Desde las primeras décadas del siglo 20 comenzará a haber una paulatina presencia de líderes activistas indígenas, entre los cuales Manuel Quintín Lame, originario de los nasa y de los guambianos misak en el Departamento del Cauca, es uno de los más notables. Quintín Lame no solo fue un aguerrido organizador y movilizador de la causa indígena sino que, en la tradición del cacique de Turmequé, utilizó la palabra escrita como instrumento de su actividad. Durante los largos y azarosos años de su vida (1880-1967) escribió numerosos memoriales de agravios a las autoridades regionales y nacionales. Su Defensa de los resguardos, del 17 de enero de 1922, es una elaborada reacción en contra del terraje, un sistema de explotación en el que los nativos labraban para su sustento una pequeña parcela a cambio de trabajar varios días a la semana en la hacienda del propietario sin recibir ningún salario. En 1939 escribe “En defensa de mi raza (los pensamientos del indio que se educó dentro de las selvas colombianas), en el que debate sobre el presente y futuro de los pueblos nativos del país, los tropiezos que enfrentan ante las leyes nacionales y en el que hace una crítica contra los dirigentes de la sociedad dominante en los departamentos del Tolima, el Cauca y el Huila. Una parte de los escritos de Quintín Lame solo serán editados y publicados póstumamente a partir de la década de los setenta, mientras que otra porción considerable de sus manuscritos permanece todavía inédita. Una valiosa selección de sus textos fue recogida en 1973 en Las luchas del indio que bajó de la montaña al valle de la civilización. La labor política de Quintín Lame y su pensamiento liberacionalista abogando por un gobierno indígena autónomo mostrarían tener una influencia décadas más tarde en la Constitución de 1991 cuando por vez primera Colombia se reconoció como una nación multiétnica y multicultural y se crearon los marcos legales para la posesión de los territorios de los indígenas, la preservación de su cultura, la educación, la participación en el gobierno nacional y el derecho a ejercer su propio gobierno en los resguardos.
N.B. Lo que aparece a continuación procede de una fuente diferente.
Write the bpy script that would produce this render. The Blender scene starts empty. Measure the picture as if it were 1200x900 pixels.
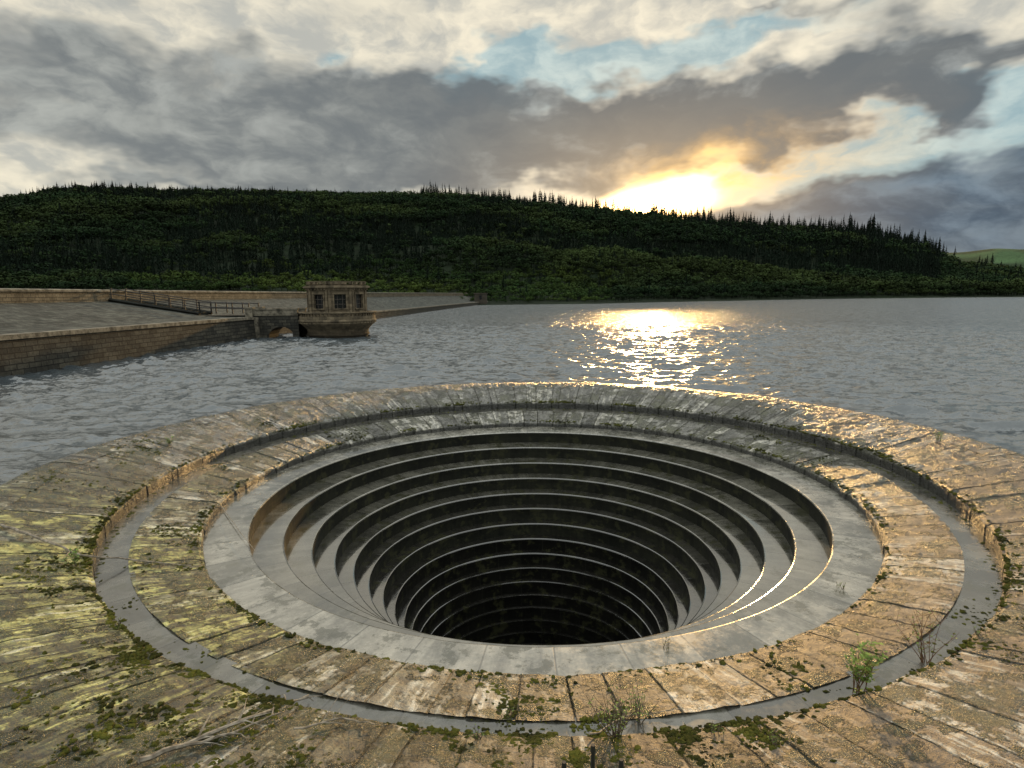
import bpy, math, random
import numpy as np
from mathutils import Matrix, Vector
rng=np.random.default_rng(7); random.seed(7)
R=math.radians
scene=bpy.context.scene
# ------------------------------------------------------------ camera
PITCH=R(8.59); ROLL=R(-0.5); CAMZ=4.1
cam=bpy.data.cameras.new("camera"); camo=bpy.data.objects.new("camera",cam)
scene.collection.objects.link(camo); scene.camera=camo
ROT=(Matrix.Rotation(math.pi/2-PITCH,4,'X')@Matrix.Rotation(ROLL,4,'Z'))
camo.matrix_world=Matrix.Translation((0,0,CAMZ))@ROT
cam.sensor_width=36; cam.lens=36*695/1200; cam.clip_end=20000; cam.clip_start=0.05
def ray(px,py):
    return (ROT.to_3x3()@Vector((px-600,450-py,-695))).normalized()
def azel(px,py):
    d=ray(px,py); return math.degrees(math.atan2(d.x,d.y)), math.degrees(math.asin(d.z))
scene.view_settings.view_transform='Standard'
scene.view_settings.look='None'; scene.view_settings.exposure=0
BX,BY=0.58,15.0
SUN=ray(768,220); SAZ,SEL=azel(768,220)

# ------------------------------------------------------------ node helper
class G:
    def __init__(s,nt): s.nt=nt; nt.nodes.clear()
    def n(s,t,**k):
        nd=s.nt.nodes.new(t)
        for a,b in k.items(): setattr(nd,a,b)
        return nd
    def l(s,a,inp):
        if isinstance(a,bpy.types.NodeSocket): s.nt.links.new(a,inp)
        elif a is not None:
            if inp.type=='RGBA' and len(a)==3: a=(*a,1)
            inp.default_value=a
    def m(s,op,a,b=None,c=None,clamp=False):
        nd=s.n('ShaderNodeMath',operation=op,use_clamp=clamp)
        for i,v in enumerate((a,b,c)): s.l(v,nd.inputs[i])
        return nd.outputs[0]
    def vm(s,op,a,b=None):
        nd=s.n('ShaderNodeVectorMath',operation=op)
        s.l(a,nd.inputs[0]); s.l(b,nd.inputs[1])
        return nd.outputs[1] if op in('DOT_PRODUCT','LENGTH') else nd.outputs[0]
    def noise(s,v,scale,detail=4,rough=.5,dist=0,out=0,dim='3D'):
        nd=s.n('ShaderNodeTexNoise',noise_dimensions=dim)
        s.l(v,nd.inputs['Vector']); nd.inputs['Scale'].default_value=scale
        nd.inputs['Detail'].default_value=detail; nd.inputs['Roughness'].default_value=rough
        nd.inputs['Distortion'].default_value=dist
        return nd.outputs[out]
    def ss(s,x,a,b,lo=0.,hi=1.,t='SMOOTHSTEP'):
        nd=s.n('ShaderNodeMapRange',interpolation_type=t)
        s.l(x,nd.inputs[0])
        for i,v in enumerate((a,b,lo,hi)): nd.inputs[i+1].default_value=v
        return nd.outputs[0]
    def mix(s,f,a,b,mode='MIX'):
        nd=s.n('ShaderNodeMix',data_type='RGBA',blend_type=mode)
        s.l(f,nd.inputs[0]); s.l(a,nd.inputs[6]); s.l(b,nd.inputs[7])
        return nd.outputs[2]
    def comb(s,x,y,z=0.):
        nd=s.n('ShaderNodeCombineXYZ')
        for i,v in enumerate((x,y,z)): s.l(v,nd.inputs[i])
        return nd.outputs[0]
    def sep(s,v):
        nd=s.n('ShaderNodeSeparateXYZ'); s.l(v,nd.inputs[0]); return nd.outputs
    def ramp(s,f,stops,interp='LINEAR'):
        nd=s.n('ShaderNodeValToRGB'); cr=nd.color_ramp; cr.interpolation=interp
        while len(cr.elements)<len(stops): cr.elements.new(.5)
        for e,(p,c) in zip(cr.elements,stops): e.position=p; e.color=(*c,1)
        s.l(f,nd.inputs[0]); return nd.outputs[0]
    def white(s,v,dim='2D'):
        nd=s.n('ShaderNodeTexWhiteNoise',noise_dimensions=dim); s.l(v,nd.inputs['Vector']); return nd.outputs
    def bump(s,h,strength=.5,dist=.02,normal=None):
        nd=s.n('ShaderNodeBump'); s.l(h,nd.inputs['Height']); nd.inputs['Strength'].default_value=strength
        nd.inputs['Distance'].default_value=dist
        if normal is not None: s.l(normal,nd.inputs['Normal'])
        return nd.outputs[0]
    def out(s,col,rough,normal=None,spec=.5,ior=None,coat=0):
        p=s.n('ShaderNodeBsdfPrincipled'); o=s.n('ShaderNodeOutputMaterial')
        s.l(col,p.inputs['Base Color']); s.l(rough,p.inputs['Roughness'])
        s.l(spec,p.inputs['Specular IOR Level'])
        if coat: p.inputs['Coat Weight'].default_value=coat; p.inputs['Coat Roughness'].default_value=.06; p.inputs['Coat IOR'].default_value=1.6
        if ior: p.inputs['IOR'].default_value=ior
        if normal is not None: s.l(normal,p.inputs['Normal'])
        s.nt.links.new(p.outputs[0],o.inputs[0]); return p
def newmat(name):
    m=bpy.data.materials.new(name); m.use_nodes=True; return m,G(m.node_tree)

# ------------------------------------------------------------ world
w=bpy.data.worlds.new("World"); scene.world=w; w.use_nodes=True
g=G(w.node_tree)
tc=g.n('ShaderNodeTexCoord').outputs['Generated']
x,y,z=g.sep(tc)
az=g.m('MULTIPLY',g.m('ARCTAN2',x,y),57.2958); el=g.m('MULTIPLY',g.m('ARCSINE',z),57.2958)
P=g.comb(az,el,0.)
PN=g.vm('MULTIPLY',P,(1.0,2.0,1.0))
wn=g.noise(PN,.10,4,.55,0,1,'2D')
warp=g.vm('MULTIPLY',g.vm('SUBTRACT',wn,(.5,.5,.5)),(17.,8.,0.))
P2=g.vm('ADD',P,warp)
def blob(px,py,sx,sy,rot=0,wt=1.,pp=None,acc=None):
    ca,ce=azel(px,py); k=2.0/12.5
    mp=g.n('ShaderNodeMapping',vector_type='TEXTURE'); g.l(pp or P2,mp.inputs[0])
    mp.inputs[1].default_value=(ca,ce,0); mp.inputs[2].default_value=(0,0,R(rot)); mp.inputs[3].default_value=(sx*k,sy*k,1)
    gr=g.n('ShaderNodeTexGradient',gradient_type='QUADRATIC_SPHERE'); g.l(mp.outputs[0],gr.inputs[0])
    return g.m('MULTIPLY_ADD',gr.outputs[1],wt*1.35,0. if acc is None else acc)
def chain(lst):
    a=None
    for q in lst: a=blob(*q,acc=a)
    return a
def B(px,py,sx,sy,rot=0,wt=1.): return (px,py,sx,sy,rot,wt)
sky=g.n('ShaderNodeTexSky',sky_type='NISHITA'); sky.sun_disc=False
sky.sun_elevation=R(SEL); sky.sun_rotation=R(SAZ); sky.air_density=1.0; sky.dust_density=1.5
nish=g.mix(1.,sky.outputs[0],(.07,.07,.07),'MULTIPLY')
PW=g.vm('ADD',PN,g.vm('MULTIPLY',warp,(.35,.5,0.)))
f1=g.noise(PW,.075,5,.55,0,0,'2D'); f2=g.noise(PW,.20,5,.56,0,0,'2D')
blue=chain([B(715,78,160,26,4,1.2),B(600,62,60,22,20,.8),B(1130,150,130,38,12,1.4),B(1040,182,130,24,0,.8),B(360,50,50,22,20,.5),B(40,205,90,14,0,.35),B(860,40,150,14,0,.5)])
light=g.mix(g.ss(f2,.3,.7),(.53,.53,.48),(1.0,.91,.71))
bcol=g.mix(g.ss(f2,.35,.7),(.28,.44,.50),(.55,.68,.67))
base=g.mix(g.ss(g.m('ADD',blue,g.m('MULTIPLY',g.m('SUBTRACT',f1,.5),.9)),.22,.75),light,bcol)
base=g.mix(.12,base,nish)
dark=chain([B(430,105,190,46,-14,1.0),B(640,142,260,38,2,1.25),B(900,126,200,36,8,1.1),B(1090,82,170,18,8,.9),
   B(1112,128,42,20,0,1.1),B(1080,255,280,34,4,1.4),B(1170,212,160,28,10,1.1),B(110,70,150,50,0,.5),B(160,140,240,42,0,.8),
   B(470,205,280,22,0,.8),B(930,8,130,10,0,.4),B(200,222,260,14,0,.55),B(1250,290,260,30,0,1.2),
   B(700,76,120,12,3,-.6),B(1000,180,140,15,8,-.6),B(795,226,95,18,10,-1.0),B(230,18,220,22,0,-.4),B(60,190,90,12,0,-.35),B(350,60,40,26,50,-.3)])
dn=g.m('MULTIPLY_ADD',f1,1.3,g.m('ADD',dark,-.65)); dn=g.m('MULTIPLY_ADD',f2,.65,g.m('ADD',dn,-.325))
alpha=g.ss(dn,.10,.80)
shade=g.m('MULTIPLY_ADD',f2,.70,g.m('MULTIPLY_ADD',dn,-.16,.22))
ccol=g.mix(g.ss(shade,.38,.68),(.14,.158,.170),(.36,.385,.38))
rightb=g.m('MAXIMUM',blob(1090,250,300,60,5,.9),blob(1180,205,150,50,0,.9))
ccol=g.mix(g.m('MULTIPLY',rightb,.9,clamp=True),ccol,g.mix(g.ss(f2,.3,.7),(.060,.095,.14),(.17,.235,.30)))
leftb=blob(40,130,360,150,0,.62)
ccol=g.mix(leftb,ccol,g.mix(g.ss(f2,.3,.7),(.21,.23,.235),(.44,.46,.43)))
col=g.mix(g.m('MULTIPLY',alpha,.95),base,ccol)
gl=g.m('MULTIPLY',blob(815,218,140,32,8),g.ss(f2,.35,.6,.2,1.))
col=g.mix(g.m('MULTIPLY',gl,.9,clamp=True),col,(1.0,.56,.14))
gl2=g.m('MULTIPLY',blob(785,230,80,19,6),g.ss(f1,.3,.6,.5,1.))
col=g.mix(g.m('MULTIPLY',gl2,1.,clamp=True),col,(1.8,1.2,.40))
core=blob(764,242,46,16,10,1.2,P); core=blob(805,220,24,9,25,.4,g.vm('ADD',P,g.vm('MULTIPLY',warp,(.3,.3,0.))),acc=core)
core=blob(764,240,170,85,0,.015,P,acc=core)
sc=g.n('ShaderNodeVectorMath',operation='SCALE'); sc.inputs[0].default_value=(24.,14.5,5.); g.l(core,sc.inputs[3])
col=g.mix(1.,col,sc.outputs[0],'ADD')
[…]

En la primera parte del siglo 20 se llevan a cabo diversas investigaciones de carácter etnográfico, etnoliterario y antropológico como las adelantadas por el etnólogo alemán Theodor Preus en 1926 entre los kogui de la Sierra Nevada de Santa Marta y los uitoto del Amazonas. De este período serán Las leyendas de Guatemala (1930) y la novela Hombres de maíz (1949), ambas de temática indígena, del guatemalteco Miguel Ángel Asturias. Estas obras serán antecedentes de El Canto General, del poeta chileno Pablo Neruda en 1950; Pedro Páramo, del narrador mexicano Juan Rulfo en 1955; y Los ríos profundos, del peruano José Carlos Mariátegui en 1958, obras fundamentales de destacados autores latinoamericanos que ejemplifican la inversión del discurso occidentalizante que predominaba en la escritura latinoamericana para prestar atención a las voces ignoradas pero siempre presentes de los pobladores originales del continente. Contemporáneo a estos textos es Los dolores de una raza,  del indígena wayuu colombo-venezolano Antonio Joaquín López, Briscol, considerada la primera novela escrita por un nativo nacido en Colombia. Publicada en 1956 en Maracaibo, Venezuela, donde Briscol se había establecido, esta novela histórica, que en su momento pasó desapercibida para la crítica y los lectores mayoritarios, narra las viscisitudes de los nativos de la Guajira, que han vivido fragmentados entre los territorios de Colombia y Venezuela.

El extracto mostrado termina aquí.